Opposite the Ciudadela Park, on the grounds of the old gas factory, the building stands out amid the landscape of the city as a symbolic object that marks the territory in the same way as the towers of the Sagrada Familia.

It is probable that in the same way that Barça is more than a soccer club, Gas Natural is more than an energy company. After all, it is one of the Caixa’s industrial jewels, formed by the merger of Catalana de Gas and Gas Madrid, and surely this symbolic circumstance had something to do with the decision to build a unique headquarters, one where corporate needs are subordinated to artistic expression and its role as urban landmark. But we have to resist the temptation to associate Miralles’s dynamic, unstable aesthetic to a Catalanism that would quickly have moved from the seny to the rauxa, as so many recent episodes of the once-upon-a-time ‘oasis’ suggests, from the ill-fated Gas Natural takeover bid on Endesa to the most absurd vicissitudes of Maragall’s tripartite government, from the stunned trip to meet with ETA in France to the soul-searching drafting of the Statute, and through the climate of political intimidation and street violence that has prevailed of late, presenting a distorted image of Catalonia.
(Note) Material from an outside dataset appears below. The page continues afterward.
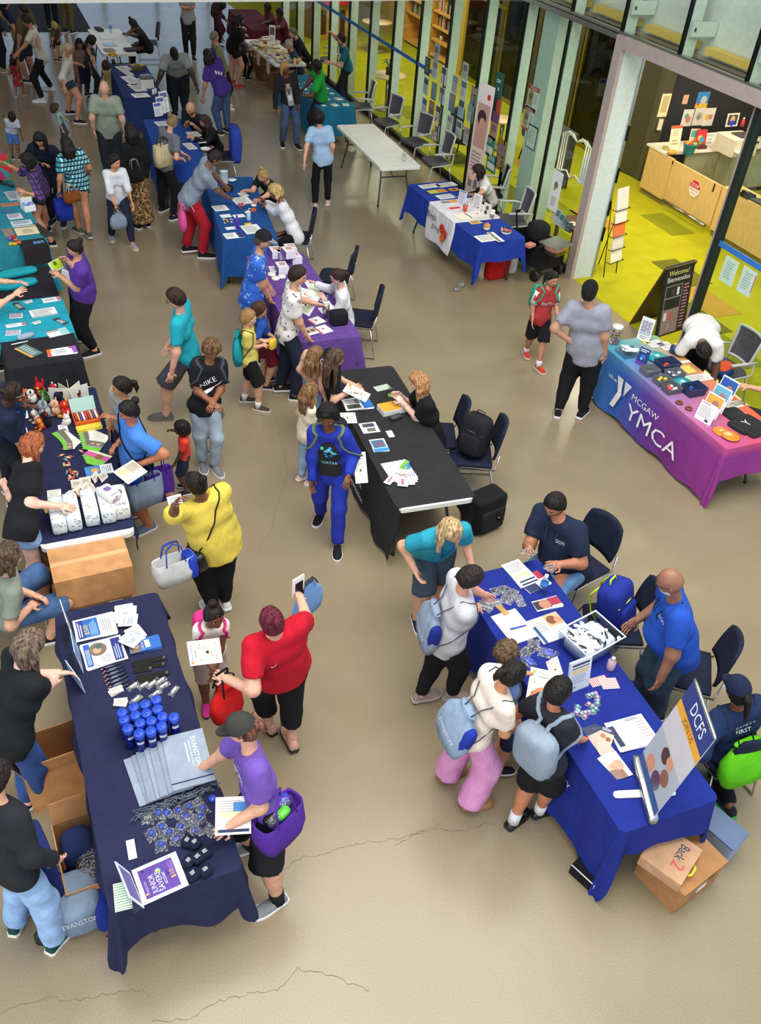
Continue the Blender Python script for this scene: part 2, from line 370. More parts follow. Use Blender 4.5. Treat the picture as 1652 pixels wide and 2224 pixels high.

The disconcerting volumes of Gas Natural should not be the emblem of these troubled times, because the touch of surreal madness that characterizes this land must end up being absorbed by its civil culture of pacts and good sense.

The offices of this firm’s headquarters are housed in sculptural volumes, interlocked in space and extended with cantilevers, endowing the company with a bold corporate image, at once fractured, shaken and dynamic.

Of course the strident polarization of Madrid’s politicians and journalists does not help to alleviate the stormy atmosphere of a Catalan scenario that has slid from its famous calm to the urban guerrilla of okupas that forces to cancel a summit meeting of European ministers or the torch parades that are more evocative of the totalitarian aesthetics of the 1930s than they are of the country’s Gothic roots. But Catalonia (and the Caixa that proudly displays its economic muscle with the Gas Natural building) has more to win with a ‘soft power’ in the Joseph Nye manner, woven with seduction, emulation, and example, than with abrasive confrontations reminiscent of the long gone social panorama of a bomb-ridden Barcelona once known as rosa de fuego.

Exactly a year ago, during the fishermen’s blockade of the main Mediterranean ports, the front page of El País showed a picture of Barcelona as seen from the sea. By doing this it inadvertently threw light on the new landmarks of the city’s profile, which turned out to be the corporate headquarters of two companies controlled by the Caixa, a savings bank that thereby affirms its central position in Catalonia’s social landscape. Both the Agbar shell and the Gas Natural sculptural tower rise over the low profile of the common city as assertive banners: emblems of economic power that do not even turn out to be too costly on the balance sheets of their owners. As the management of one of the Ibex companies disdainfully told the architect of its colossal Madrid headquarters: “In the end, the cost of the building is one billing day.”

The opening of the headquarters of a strategic energy firm ought to serve as pretext to think about the policy of national champions (Spain’s or Catalonia’s?), to discuss in detail the recent entry of construction companies in the sector of utilities (who knows if it is to prepare for the bursting of the real estate bubble by linking up with more stable enterprises, or to prevent foreign firms from coming into the picture), and to warn the public about the risks behind our growing dependence on imported energy (aggravated by the absence of a common European policy and inscribed within the menacing context of climate change). But our tribal conflicts prevent us from separating the urgent from the truly important, and a building that ought to be a model of energy saving and an example of civic responsibility, with the austere laconism that should be the mark of a company that must guarantee supply without being abusive in its prices, ends up being discussed as the failed artistic icon of an electoral and gaseous Catalonia. Mea culpa.